Competitive analysis — Instagram, YouTube Shorts, and Spotify overlay patterns
Spotify surfaces artist info and playback controls, pointing to the question of what a traveller needs to move from watching to booking.

Wireframes

The entry point

When a traveller came across the videos, it had to immediately communicate that this was a tool where they could discover stays recommended by creators. We utilised the same carousel pattern, with a short snippet of autoplaying video to trigger that familiarity. To help travellers evaluate if the content was relevant, hotel information like the property name, the location, and a review score was also included on each card.

VideoCard component showing hotel name, location, price and rating
The carousel entry point surfaces creator videos with just enough hotel context to invite a tap.

The immersive view

One of the core tensions we had to solve for the immersive view was to keep the spirit of frictionless discovery while surfacing enough information for a traveller to decide whether the stay was right for them. We borrowed the same structural and gesture-based patterns from existing platforms to help travellers adopt the product, but also introduced some new concepts to assist with the hotel discovery experience.

Leveraging existing patterns

Rather than introducing new interactions and re-educating travellers, I incorporated existing interaction conventions like swiping vertically to reveal the next video and tapping to mute/unmute.
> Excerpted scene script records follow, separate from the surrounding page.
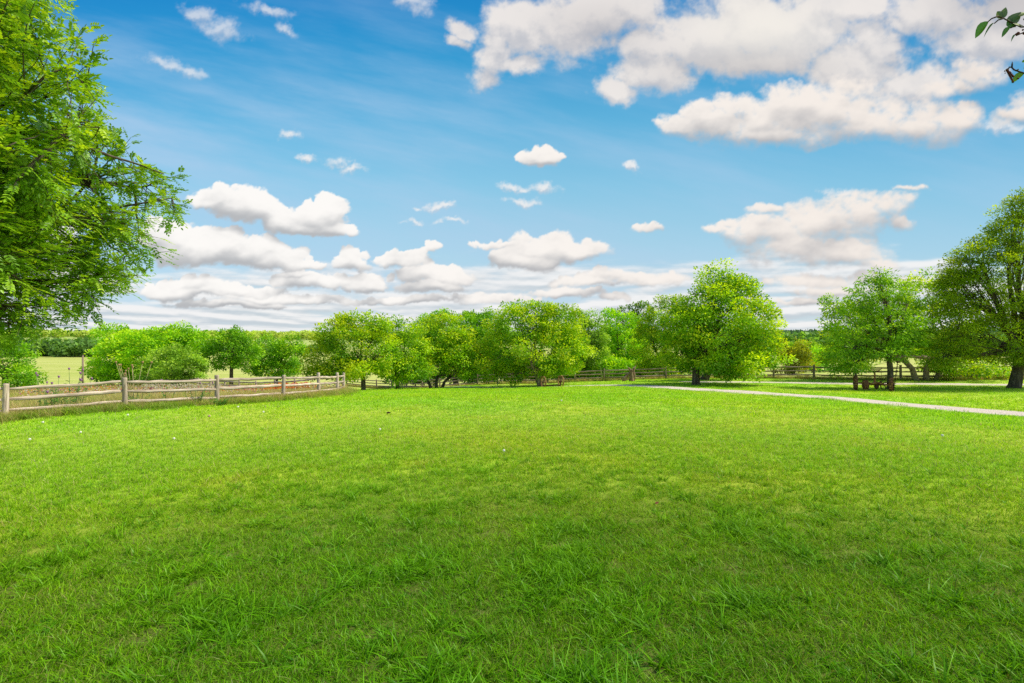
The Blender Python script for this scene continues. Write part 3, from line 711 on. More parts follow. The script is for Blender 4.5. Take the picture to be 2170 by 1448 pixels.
# distant woodland belts, too far to count
def belt(name, label, spans, seed, pal):
    rs = np.random.RandomState(seed); P_ = []; C_ = []; L_ = []
    for (px0, px1, Y0, Y1, n, h) in spans:
        for _ in range(n):
            px = rs.uniform(px0, px1); Y = rs.uniform(Y0, Y1); x = (px - CX) / F * Y; z0 = gz(x, Y); r = h * rs.uniform(.45, .8); hh = h * rs.uniform(.75, 1.15)
            m_ = int(220)
            d = unit(rs.randn(m_, 3)) * np.array([r, r, hh * .5]) * (rs.rand(m_, 1) ** .25)
            P_.append(np.array([x, Y, z0 + hh * .48]) + d)
            c0 = np.array(pal[0]) + (np.array(pal[1]) - np.array(pal[0])) * rs.rand()
            C_.append(c0 * (.6 + .8 * rs.rand(m_, 1)) * (1 + .35 * d[:, 2:3] / hh)); L_.append(np.full(m_, h * .20) * (.6 + .8 * rs.rand(m_)))
    P_ = np.concatenate(P_); C_ = np.concatenate(C_); L_ = np.concatenate(L_); n = len(P_)
    me = leaves_mesh(name, P_, rs.randn(n, 3), rs.randn(n, 3) + np.array([0, 0, 1.2]), L_, L_ * .9, C_)
    tag(link(name, me, M_LEAF), label, 'woodland', kind='stuff')
belt('distant_woodland', 'dark tree belt along the far edge of the left hay field', [(-250, 330, 225, 260, 130, 7.5), (300, 700, 270, 330, 80, 4.6)], 61, [(.10, .22, .05), (.19, .36, .07)])
belt('distant_woodland', 'pale yellow green wooded rise on the left horizon', [(-300, 900, 700, 1100, 420, 12)], 62, [(.45, .60, .10), (.60, .70, .16)])
belt('distant_woodland', 'hazy green wooded ridge on the right horizon', [(1600, 2400, 500, 1000, 420, 12), (900, 1650, 500, 1000, 220, 12)], 63, [(.22, .36, .14), (.34, .50, .18)])
belt('distant_woodland', 'green tree belt at the far edge of the right field', [(1640, 2400, 150, 190, 120, 6.5)], 64, [(.12, .28, .03), (.22, .42, .06)])

# ------------------------------------------------------------------ near tree at the left edge: compound leaves on drooping twigs
def near_tree():
    rs = np.random.RandomState(77); rn = random.Random(77)
    bx_, by_ = -9.85, 7.2; b = Vector((bx_, by_, gz(bx_, by_)))
    root = empty('ash_tree', b); tag(root, 'big feathery leaved tree overhanging the lawn from the left edge', 'tree')
    tb = MB()
    trunk = [Vector((0, 0, -.3)), Vector((0, 0, .1)), Vector((.05, 0, 1.0)), Vector((.15, -.05, 2.0)), Vector((.1, 0, 3.4)), Vector((.2, .1, 5.2)), Vector((.3, .1, 7.4))]
    tb.tube(trunk, [.42, .34, .28, .26, .22, .15, .05], 12)
    # crown outline: lumps in tree space (frame side of the crown)
    lumps = [((2.0, -1.0, 5.4), (2.5, 2.2, 2.3)), ((1.4, 1.0, 4.4), (2.8, 2.6, 2.1)), ((1.2, .2, 3.1), (2.5, 2.4, 1.25)), ((.9, .0, 7.3), (2.3, 2.2, 1.7)), ((2.2, -1.2, 4.1), (2.0, 1.7, 1.6))]
    TW = []
    for li, (c_, r_) in enumerate(lumps):
        c_ = np.array(c_); r_ = np.array(r_)
        n = [600, 620, 460, 400, 420][li]
        d = unit(rs.randn(n * 3, 3)); d = d[(d[:, 0] > -.35)][:n]
        rad = np.clip(1 - np.abs(rs.randn(len(d))) * .33, .2, 1.05)
        TW.append(c_ + d * r_ * rad[:, None])
    TW = np.concatenate(TW)
    # limbs reach the lumps, then branches reach groups of twig ends
    ncl = 130; cen = TW[rs.choice(len(TW), ncl, replace=False)]
    lab = np.argmin(((TW[:, None] - cen[None]) ** 2).sum(-1), 1)
    prim = 16; pc = cen[rs.choice(ncl, prim, replace=False)]; pl = np.argmin(((cen[:, None] - pc[None]) ** 2).sum(-1), 1)
    P_, A_, N_, L_, C_ = [], [], [], [], []
    pd, pm, plt = np.array((.035, .13, .014)), np.array((.09, .26, .018)), np.array((.20, .40, .022))
    rachis = MB()
    for p in range(prim):
        mine = np.where(pl == p)[0]
        if not len(mine): continue
        target = Vector(cen[mine].mean(0)); hz_ = min(6.6, max(1.3, target.z - 1.1 * rn.uniform(.3, 1.2)))
        i0 = max(i for i in range(len(trunk)) if trunk[i].z <= hz_); t_ = (hz_ - trunk[i0].z) / (trunk[min(i0 + 1, 6)].z - trunk[i0].z + 1e-6); st = trunk[i0].lerp(trunk[min(i0 + 1, 6)], min(1, t_))
        pp = bez(st, target, -.06, rn, 8); r0 = .10 * rn.uniform(.7, 1.2)
        tb.tube(pp, [r0 * (1 - .72 * i / 8) for i in range(9)], 8)
        for c in mine:
            a = pp[rn.randint(3, 8)]; q = bez(a, Vector(cen[c]), .03, rn, 6); r1 = .03
            tb.tube(q, [r1 * (1 - .7 * i / 6) for i in range(7)], 6)
            for j in np.where(lab == c)[0]:
                s_ = q[rn.randint(2, 6)]; tip = Vector(TW[j]); dirv = (tip - s_)
                if dirv.length < .25: tip = s_ + Vector((rn.uniform(.1, .6), rn.uniform(-.4, .4), rn.uniform(-.3, .4)))
                w = bez(s_, tip, .03, rn, 5); tb.tube(w, [.008, .007, .006, .005, .004, .0025], 4, cap=False)
                out_d = (w[-1] - w[-3]).normalized(); cb = rn.random()
                # compound leaves along the outer part of the twig
                nleaf = rn.randint(8, 11) if tip.z > 3.4 else rn.randint(5, 8)
                for m_ in range(nleaf):
                    f = 1 - (m_ / nleaf) * .75; ki = f * 5; i1 = min(4, int(ki)); o_ = w[i1].lerp(w[i1 + 1], ki - i1)
                    side = Vector((rn.uniform(-1, 1), rn.uniform(-1, 1), rn.uniform(-.6, .8)))
                    ax = (out_d * (1.2 if m_ == 0 else .55) + side * .8).normalized()
                    Lr = rn.uniform(.17, .26); npair = rn.choice((3, 4, 4, 4, 5))
                    nrm = (Vector((rn.uniform(-.5, .5), rn.uniform(-.5, .5), 1))).normalized(); lat = ax.cross(nrm).normalized(); nrm = lat.cross(ax).normalized()
                    shade = np.clip(cb * .75 + rn.uniform(-.2, .35), 0, 1)
                    cc = pd + (pm - pd) * min(1, shade * 2) if shade < .5 else pm + (plt - pm) * (shade - .5) * 2
                    for q_ in range(npair):
                        f2 = .25 + .72 * q_ / npair; ctr = o_ + ax * Lr * f2 + Vector((0, 0, -1)) * (Lr * f2 * f2 * .35)
                        for sg in (-1, 1):
                            P_.append(ctr); A_.append(lat * sg * .85 + ax * .62 + Vector((0, 0, -.22))); N_.append(nrm + Vector((rn.uniform(-.3, .3), rn.uniform(-.3, .3), 0))); L_.append(rn.uniform(.050, .070)); C_.append(cc)
                    P_.append(o_ + ax * Lr + Vector((0, 0, -Lr * .35))); A_.append(ax); N_.append(nrm); L_.append(.062); C_.append(cc)
                    e_ = o_ + ax * Lr + Vector((0, 0, -Lr * .35)); rachis.tube([o_, o_.lerp(e_, .5) + Vector((0, 0, Lr * .07)), e_], [.0016, .0014, .001], 3, cap=False)
    P_ = np.array([tuple(x) for x in P_]); A_ = np.array([tuple(x) for x in A_]); N_ = np.array([tuple(x) for x in N_]); L_ = np.array(L_); C_ = np.array(C_)
    C_ = np.array([2.75, 1.85, .85]) * C_ * (.8 + .4 * rs.rand(len(C_), 1))
    me = leaves_mesh('crown', P_, A_, N_, L_ * 1.04, L_ * .52, C_, six=True); link('crown', me, M_LEAF_NEAR, root)
    tb.build('trunk', M_BARK_DARK, root, True)
    rachis.build('leaf_stalks', M_STALK, root)
    print('near leaves', len(P_))
M_STALK = noise_mat('green_stalk', [(.3, (.08, .16, .02)), (.7, (.16, .26, .04))], 20, 2, .8)
near_tree()
# ------------------------------------------------------------------ grass (instanced tufts on a cloud of points)
hidden = bpy.data.collections.new('grass_tufts')          # source shapes, not linked into the scene
def blades(n, radius, h0, h1, w, rs, pal, lean=.5, straw=.08, seg=3, curl=.6, pos=None):
    """n curved tapering blades; returns verts, faces, colours"""
    if pos is None:
        a = rs.rand(n) * 2 * np.pi; r = radius * np.sqrt(rs.rand(n)); bx = np.cos(a) * r; by = np.sin(a) * r
    else: bx, by = pos
    h = h0 + (h1 - h0) * rs.rand(n) ** 1.3; th = rs.rand(n) * 2 * np.pi; ln = lean * (.25 + rs.rand(n)); fac = rs.rand(n) * 2 * np.pi
    ww = w * (.6 + .8 * rs.rand(n))
    V_ = []; 
    for k in range(seg + 1):
        t = k / seg; out_ = h * ln * t ** 1.6 * (1 + curl * t); z = h * (t - .25 * ln * t * t) - .012
        z = np.where(k == 0, -.02, z)
        wk = ww * (1 - t) ** .7 * .5 if k < seg else ww * 0
        x = bx + np.cos(th) * out_; y = by + np.sin(th) * out_; sx = np.cos(fac) * wk; sy = np.sin(fac) * wk
        if k < seg: V_ += [np.stack([x - sx, y - sy, z], -1), np.stack([x + sx, y + sy, z], -1)]
        else: V_ += [np.stack([x, y, z], -1)]
    V_ = np.stack(V_, 1); m_ = V_.shape[1]; base = (np.arange(n) * m_)[:, None]
    q = np.concatenate([base + np.array([[2 * k, 2 * k + 1, 2 * k + 3, 2 * k + 2]]) for k in range(seg - 1)]); t3 = base + np.array([[2 * seg - 2, 2 * seg - 1, 2 * seg]])
    p_ = np.array(pal); c = p_[rs.randint(0, len(p_), n)] * (.7 + .6 * rs.rand(n, 1))
    s_ = rs.rand(n) < straw; c[s_] = np.array([.62, .50, .20]) * (.6 + .7 * rs.rand(int(s_.sum()), 1))
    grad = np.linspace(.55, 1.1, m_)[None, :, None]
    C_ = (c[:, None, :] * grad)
    return V_.reshape(-1, 3), q, t3, C_.reshape(-1, 3)
def grass_mat(name, ya, yb, trans=.4):
    m, T, out = new_mat(name)
    at_ = T.node('ShaderNodeAttribute', attribute_name='Col'); geo = T.node('ShaderNodeNewGeometry'); Pw = geo.outputs['Position']
    n = T.noise(Pw, .16, 4, .55); n2 = T.noise(Pw, 1.1, 5, .6); n3 = T.noise(Pw, .45, 3, .6)
    c = T.mix(T.smooth(n, .36, .64), T.mix(1.0, at_.outputs['Color'], ya, 'MULTIPLY'), T.mix(1.0, at_.outputs['Color'], yb, 'MULTIPLY'))
    c = T.mix(T.smooth(n2, .32, .66, 0, .62), c, T.mix(1.0, at_.outputs['Color'], (.60, .78, .5), 'MULTIPLY'))
    c = T.mix(T.smooth(n3, .55, .70, 0, .34), c, T.mix(1.0, at_.outputs['Color'], (1.35, .92, 1.2), 'MULTIPLY'))
    if name == 'lawn_grass':
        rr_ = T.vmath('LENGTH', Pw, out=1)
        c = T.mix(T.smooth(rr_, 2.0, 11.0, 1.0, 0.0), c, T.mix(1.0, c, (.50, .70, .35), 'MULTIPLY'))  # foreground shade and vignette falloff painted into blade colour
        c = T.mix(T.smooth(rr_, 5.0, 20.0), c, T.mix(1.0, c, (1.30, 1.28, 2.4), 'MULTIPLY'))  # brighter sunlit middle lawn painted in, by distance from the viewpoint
    d = T.node('ShaderNodeBsdfDiffuse'); T.l.new(c, d.inputs[0])
    tr = T.node('ShaderNodeBsdfTranslucent'); T.l.new(T.mix(1.0, c, (1.2, 1.1, .6), 'MULTIPLY'), tr.inputs[0])
    mx = T.node('ShaderNodeMixShader'); mx.inputs[0].default_value = trans; T.l.new(d.outputs[0], mx.inputs[1]); T.l.new(tr.outputs[0], mx.inputs[2])
    g = T.node('ShaderNodeBsdfGlossy'); g.inputs['Roughness'].default_value = .42; g.inputs['Color'].default_value = (.9, 1, .8, 1)
    m2 = T.node('ShaderNodeMixShader'); m2.inputs[0].default_value = .012; T.l.new(mx.outputs[0], m2.inputs[1]); T.l.new(g.outputs[0], m2.inputs[2])
    T.l.new(m2.outputs[0], out.inputs[0]); return m
M_GRASS = grass_mat('lawn_grass', (.88, 1.0, .9), (1.12, 1.06, .9))
M_MEADOW = grass_mat('meadow_grass', (1, 1, 1), (1.15, 1.0, 1), .35)
GP = [(.30, .53, .008), (.38, .62, .010), (.45, .68, .014), (.26, .46, .010), (.54, .72, .025)]
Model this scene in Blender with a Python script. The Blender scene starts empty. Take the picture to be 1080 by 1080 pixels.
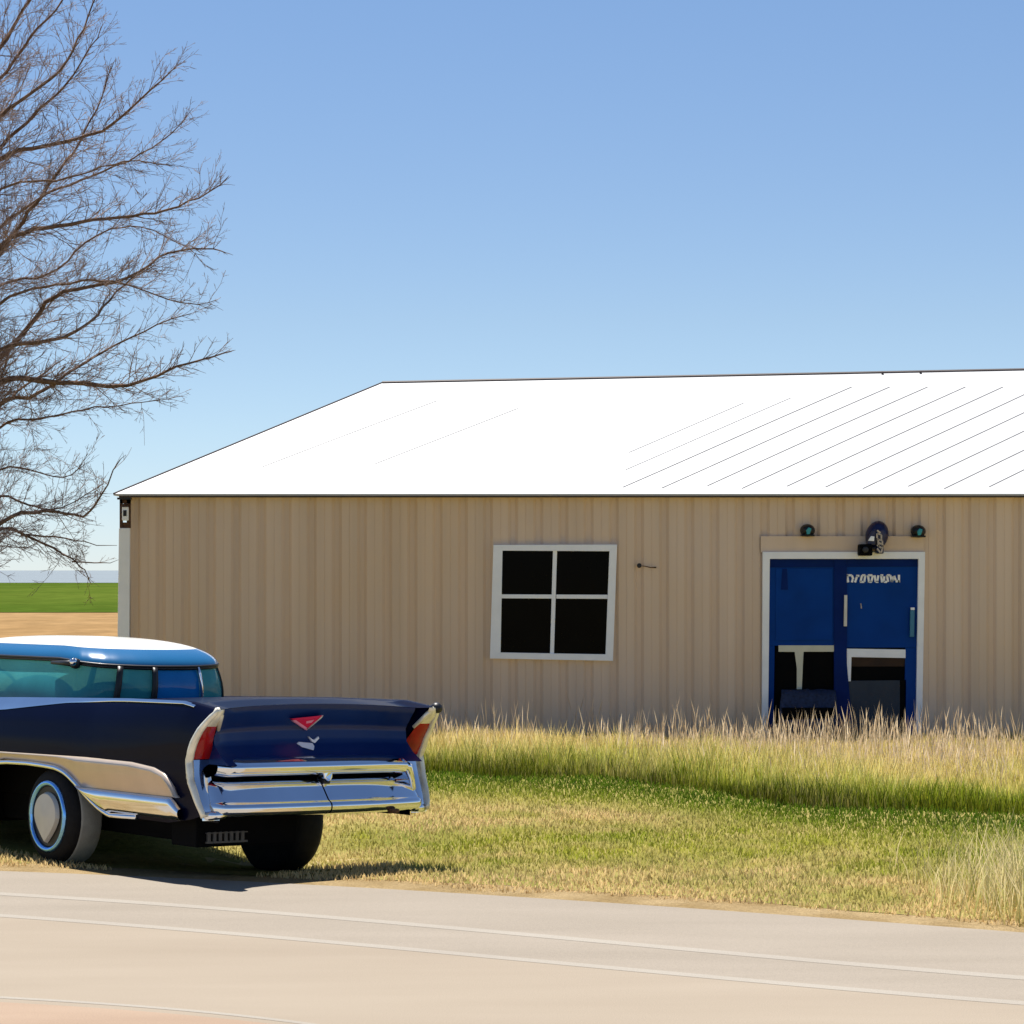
import bpy, bmesh, math, random
import numpy as np
from mathutils import Vector, Matrix
R = math.radians
random.seed(7); rng = np.random.default_rng(7)
scene = bpy.context.scene
COL = scene.collection
FPX = 2916.0; HC = 2.0            # focal length in photo pixels, camera height

# ------------------------------------------------------------------ materials
def nt(name):
    m = bpy.data.materials.new(name); m.use_nodes = True
    t = m.node_tree; b = t.nodes['Principled BSDF']
    return m, t, b
def S(b, **k):
    for a, v in k.items():
        a = {'base': 'Base Color', 'rough': 'Roughness', 'metal': 'Metallic', 'ior': 'IOR', 'spec': 'Specular IOR Level',
             'coat': 'Coat Weight', 'coatr': 'Coat Roughness', 'trans': 'Transmission Weight'}[a]
        b.inputs[a].default_value = (*v, 1) if isinstance(v, tuple) else v
def noise(t, scale, detail=5, rough=.55, coord='Object', vec=(1, 1, 1)):
    tc = t.nodes.new('ShaderNodeTexCoord'); mp = t.nodes.new('ShaderNodeMapping'); mp.inputs['Scale'].default_value = vec
    n = t.nodes.new('ShaderNodeTexNoise'); n.inputs['Scale'].default_value = scale
    n.inputs['Detail'].default_value = detail; n.inputs['Roughness'].default_value = rough
    t.links.new(tc.outputs[coord], mp.inputs['Vector']); t.links.new(mp.outputs[0], n.inputs['Vector'])
    return n
def ramp(t, src, stops):
    r = t.nodes.new('ShaderNodeValToRGB'); e = r.color_ramp.elements
    while len(e) < len(stops): e.new(.5)
    for i, (p, c) in enumerate(stops): e[i].position = p; e[i].color = (*c, 1)
    t.links.new(src, r.inputs['Fac']); return r
def mixc(t, a, b, f):
    m = t.nodes.new('ShaderNodeMix'); m.data_type = 'RGBA'
    for s, v in ((6, a), (7, b)):
        if isinstance(v, tuple): m.inputs[s].default_value = (*v, 1)
        else: t.links.new(v, m.inputs[s])
    if isinstance(f, float): m.inputs[0].default_value = f
    else: t.links.new(f, m.inputs[0])
    return m.outputs[2]
def bump(t, b, src, strength, dist=.01, inp='Normal'):
    n = t.nodes.new('ShaderNodeBump'); n.inputs['Strength'].default_value = strength; n.inputs['Distance'].default_value = dist
    t.links.new(src, n.inputs['Height']); t.links.new(n.outputs[0], b.inputs[inp])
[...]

This helped travellers focus on discovering their next stay.

Shoppable content

I wanted to give travellers information to help them move from discovery to purchase, but the overlay had to provide enough information without taking up screen real estate. We prioritised the hotel name, the location, the review rating, the price, and the creator name, providing just the right amount for a traveller to read more or swipe along.

Shoppable content overlay with hotel name, location, price and creator
Hotel information and creator attribution give travellers just enough context to evaluate a stay without leaving the video.

Progressive disclosure

In the discovery phase, travellers want to build a clear mental picture of a place they have never been to. I included additional hotel photos and guest reviews to help with this, and introduced a bottom sheet to present them without taking travellers outside of the experience.

Path to purchase

I added actions as a natural progression towards making a booking. A traveller can save the stay for later, see more details about the hotel on the product description page (PDP), or even share the video with someone.

Design

The video component turned hotel discovery into an inspiring and seamless shopping experience. By leveraging existing design patterns, keeping interactions simple, and showcasing the creator's content, I helped travellers move towards purchase intent in a way that felt more natural to how they discover and book a stay.

Discover

Travellers can move directly into discovery from the page.

Evaluate

Travellers can gauge what stay is right for them at a glance, and find out more within the experience.

Decide

The traveller can save the stay for later or check availability. They can also share with a friend for a second opinion.

Accessibility

New components introduced to Expedia Group's design system required a minimum WCAG AA rating to ensure travellers of all abilities had equal access. Interactions with videos and carousels required single-touch pointer elements that were visible on screen. Travellers could navigate through videos and control playback and sound through visible on-screen controls when enabled from the component settings menu.

Distribution

The creator video component launched on Home and Travel Shops, where travellers were in discovery mode. The next step was expanding into Search Results and Product Description Pages, where the challenge shifted to how creator videos could support travellers who were closer to booking.

Creator video carousel on Travel Shops
Creator video carousel on Home
The component launched on Travel Shops and Home, where travellers were in active discovery mode.

Results

The creator video component didn't reach statistical significance to say that it outperformed existing editorial content on the Home page on click-throughs. Within the component itself, travellers scrolled through videos but only a small group used the save or share actions.

Learnings

We believed the gap was a destination mismatch with travellers, where the videos on offer didn't align with where travellers wanted to go. The findings shifted the next conversation from design to content: how to source and match creator content to where travellers actually wanted to go.